## [Data shown]

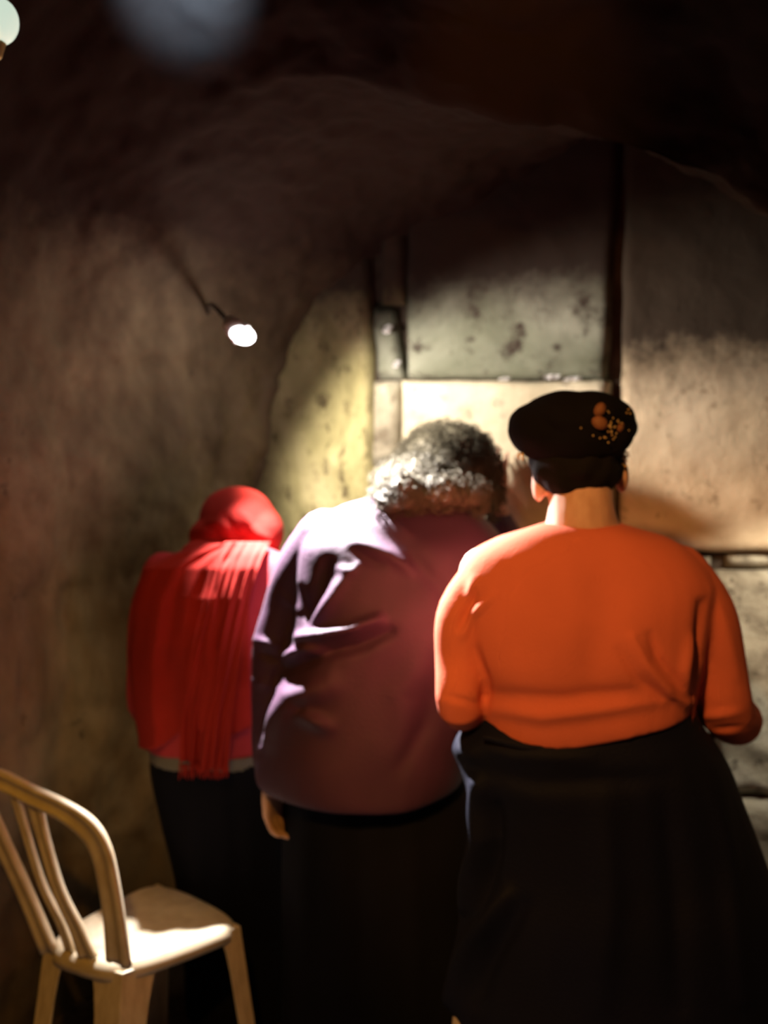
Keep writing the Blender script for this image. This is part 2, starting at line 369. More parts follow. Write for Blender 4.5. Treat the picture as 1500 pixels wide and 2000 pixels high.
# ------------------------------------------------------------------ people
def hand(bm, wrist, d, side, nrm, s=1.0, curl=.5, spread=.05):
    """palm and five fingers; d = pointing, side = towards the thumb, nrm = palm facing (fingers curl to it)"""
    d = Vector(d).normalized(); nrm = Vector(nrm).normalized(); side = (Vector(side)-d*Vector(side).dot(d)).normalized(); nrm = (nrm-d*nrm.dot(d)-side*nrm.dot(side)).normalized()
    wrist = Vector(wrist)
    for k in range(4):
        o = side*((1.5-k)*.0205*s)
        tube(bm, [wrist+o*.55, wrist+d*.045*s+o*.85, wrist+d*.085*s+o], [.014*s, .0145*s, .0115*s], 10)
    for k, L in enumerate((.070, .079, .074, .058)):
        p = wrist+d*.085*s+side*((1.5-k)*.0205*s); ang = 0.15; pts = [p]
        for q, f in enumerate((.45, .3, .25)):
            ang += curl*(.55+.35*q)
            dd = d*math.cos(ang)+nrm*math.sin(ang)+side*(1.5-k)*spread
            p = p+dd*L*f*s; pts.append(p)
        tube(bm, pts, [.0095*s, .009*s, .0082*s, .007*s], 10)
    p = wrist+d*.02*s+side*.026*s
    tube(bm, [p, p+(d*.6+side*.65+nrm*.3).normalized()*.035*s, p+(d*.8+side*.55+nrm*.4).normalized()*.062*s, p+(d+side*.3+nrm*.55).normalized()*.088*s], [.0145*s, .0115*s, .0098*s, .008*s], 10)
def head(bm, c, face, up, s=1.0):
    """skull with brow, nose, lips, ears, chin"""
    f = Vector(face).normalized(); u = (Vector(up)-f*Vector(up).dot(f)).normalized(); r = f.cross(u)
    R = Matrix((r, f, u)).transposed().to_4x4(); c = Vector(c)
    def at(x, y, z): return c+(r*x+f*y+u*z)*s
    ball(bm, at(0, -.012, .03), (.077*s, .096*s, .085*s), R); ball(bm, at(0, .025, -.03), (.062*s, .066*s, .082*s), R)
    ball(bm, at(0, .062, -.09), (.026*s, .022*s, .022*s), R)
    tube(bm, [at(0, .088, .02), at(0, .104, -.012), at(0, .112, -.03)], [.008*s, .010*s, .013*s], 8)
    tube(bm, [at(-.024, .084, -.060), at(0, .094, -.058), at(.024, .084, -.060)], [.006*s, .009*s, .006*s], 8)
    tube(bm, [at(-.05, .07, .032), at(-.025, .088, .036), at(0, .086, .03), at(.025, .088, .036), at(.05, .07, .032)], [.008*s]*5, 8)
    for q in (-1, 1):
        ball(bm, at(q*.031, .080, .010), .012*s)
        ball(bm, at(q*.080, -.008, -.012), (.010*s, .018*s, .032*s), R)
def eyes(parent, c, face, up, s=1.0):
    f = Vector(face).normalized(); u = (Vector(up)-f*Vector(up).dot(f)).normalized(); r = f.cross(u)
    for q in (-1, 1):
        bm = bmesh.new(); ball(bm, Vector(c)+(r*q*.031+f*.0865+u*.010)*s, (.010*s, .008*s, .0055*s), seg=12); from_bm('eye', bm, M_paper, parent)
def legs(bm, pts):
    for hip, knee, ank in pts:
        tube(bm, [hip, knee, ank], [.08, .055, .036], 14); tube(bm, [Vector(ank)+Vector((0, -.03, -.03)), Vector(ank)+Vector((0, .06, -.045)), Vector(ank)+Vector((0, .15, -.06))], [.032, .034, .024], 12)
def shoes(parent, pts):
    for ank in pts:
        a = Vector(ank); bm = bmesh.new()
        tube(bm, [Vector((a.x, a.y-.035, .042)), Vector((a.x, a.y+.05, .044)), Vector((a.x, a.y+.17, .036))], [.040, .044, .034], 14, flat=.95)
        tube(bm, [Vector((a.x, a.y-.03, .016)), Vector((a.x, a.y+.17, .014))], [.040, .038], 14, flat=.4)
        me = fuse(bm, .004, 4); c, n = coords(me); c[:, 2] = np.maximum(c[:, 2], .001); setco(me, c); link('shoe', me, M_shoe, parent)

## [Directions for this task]
Repeat the material exactly as it reads, without any of its pictures.

## [Written response]
Keep writing the Blender script for this image. This is part 2, starting at line 369. More parts follow. Write for Blender 4.5. Treat the picture as 1500 pixels wide and 2000 pixels high.
# ------------------------------------------------------------------ people
def hand(bm, wrist, d, side, nrm, s=1.0, curl=.5, spread=.05):
    """palm and five fingers; d = pointing, side = towards the thumb, nrm = palm facing (fingers curl to it)"""
    d = Vector(d).normalized(); nrm = Vector(nrm).normalized(); side = (Vector(side)-d*Vector(side).dot(d)).normalized(); nrm = (nrm-d*nrm.dot(d)-side*nrm.dot(side)).normalized()
    wrist = Vector(wrist)
    for k in range(4):
        o = side*((1.5-k)*.0205*s)
        tube(bm, [wrist+o*.55, wrist+d*.045*s+o*.85, wrist+d*.085*s+o], [.014*s, .0145*s, .0115*s], 10)
    for k, L in enumerate((.070, .079, .074, .058)):
        p = wrist+d*.085*s+side*((1.5-k)*.0205*s); ang = 0.15; pts = [p]
        for q, f in enumerate((.45, .3, .25)):
            ang += curl*(.55+.35*q)
            dd = d*math.cos(ang)+nrm*math.sin(ang)+side*(1.5-k)*spread
            p = p+dd*L*f*s; pts.append(p)
        tube(bm, pts, [.0095*s, .009*s, .0082*s, .007*s], 10)
    p = wrist+d*.02*s+side*.026*s
    tube(bm, [p, p+(d*.6+side*.65+nrm*.3).normalized()*.035*s, p+(d*.8+side*.55+nrm*.4).normalized()*.062*s, p+(d+side*.3+nrm*.55).normalized()*.088*s], [.0145*s, .0115*s, .0098*s, .008*s], 10)
def head(bm, c, face, up, s=1.0):
    """skull with brow, nose, lips, ears, chin"""
    f = Vector(face).normalized(); u = (Vector(up)-f*Vector(up).dot(f)).normalized(); r = f.cross(u)
    R = Matrix((r, f, u)).transposed().to_4x4(); c = Vector(c)
    def at(x, y, z): return c+(r*x+f*y+u*z)*s
    ball(bm, at(0, -.012, .03), (.077*s, .096*s, .085*s), R); ball(bm, at(0, .025, -.03), (.062*s, .066*s, .082*s), R)
    ball(bm, at(0, .062, -.09), (.026*s, .022*s, .022*s), R)
    tube(bm, [at(0, .088, .02), at(0, .104, -.012), at(0, .112, -.03)], [.008*s, .010*s, .013*s], 8)
    tube(bm, [at(-.024, .084, -.060), at(0, .094, -.058), at(.024, .084, -.060)], [.006*s, .009*s, .006*s], 8)
    tube(bm, [at(-.05, .07, .032), at(-.025, .088, .036), at(0, .086, .03), at(.025, .088, .036), at(.05, .07, .032)], [.008*s]*5, 8)
    for q in (-1, 1):
        ball(bm, at(q*.031, .080, .010), .012*s)
        ball(bm, at(q*.080, -.008, -.012), (.010*s, .018*s, .032*s), R)
def eyes(parent, c, face, up, s=1.0):
    f = Vector(face).normalized(); u = (Vector(up)-f*Vector(up).dot(f)).normalized(); r = f.cross(u)
    for q in (-1, 1):
        bm = bmesh.new(); ball(bm, Vector(c)+(r*q*.031+f*.0865+u*.010)*s, (.010*s, .008*s, .0055*s), seg=12); from_bm('eye', bm, M_paper, parent)
def legs(bm, pts):
    for hip, knee, ank in pts:
        tube(bm, [hip, knee, ank], [.08, .055, .036], 14); tube(bm, [Vector(ank)+Vector((0, -.03, -.03)), Vector(ank)+Vector((0, .06, -.045)), Vector(ank)+Vector((0, .15, -.06))], [.032, .034, .024], 12)
def shoes(parent, pts):
    for ank in pts:
        a = Vector(ank); bm = bmesh.new()
        tube(bm, [Vector((a.x, a.y-.035, .042)), Vector((a.x, a.y+.05, .044)), Vector((a.x, a.y+.17, .036))], [.040, .044, .034], 14, flat=.95)
        tube(bm, [Vector((a.x, a.y-.03, .016)), Vector((a.x, a.y+.17, .014))], [.040, .038], 14, flat=.4)
        me = fuse(bm, .004, 4); c, n = coords(me); c[:, 2] = np.maximum(c[:, 2], .001); setco(me, c); link('shoe', me, M_shoe, parent)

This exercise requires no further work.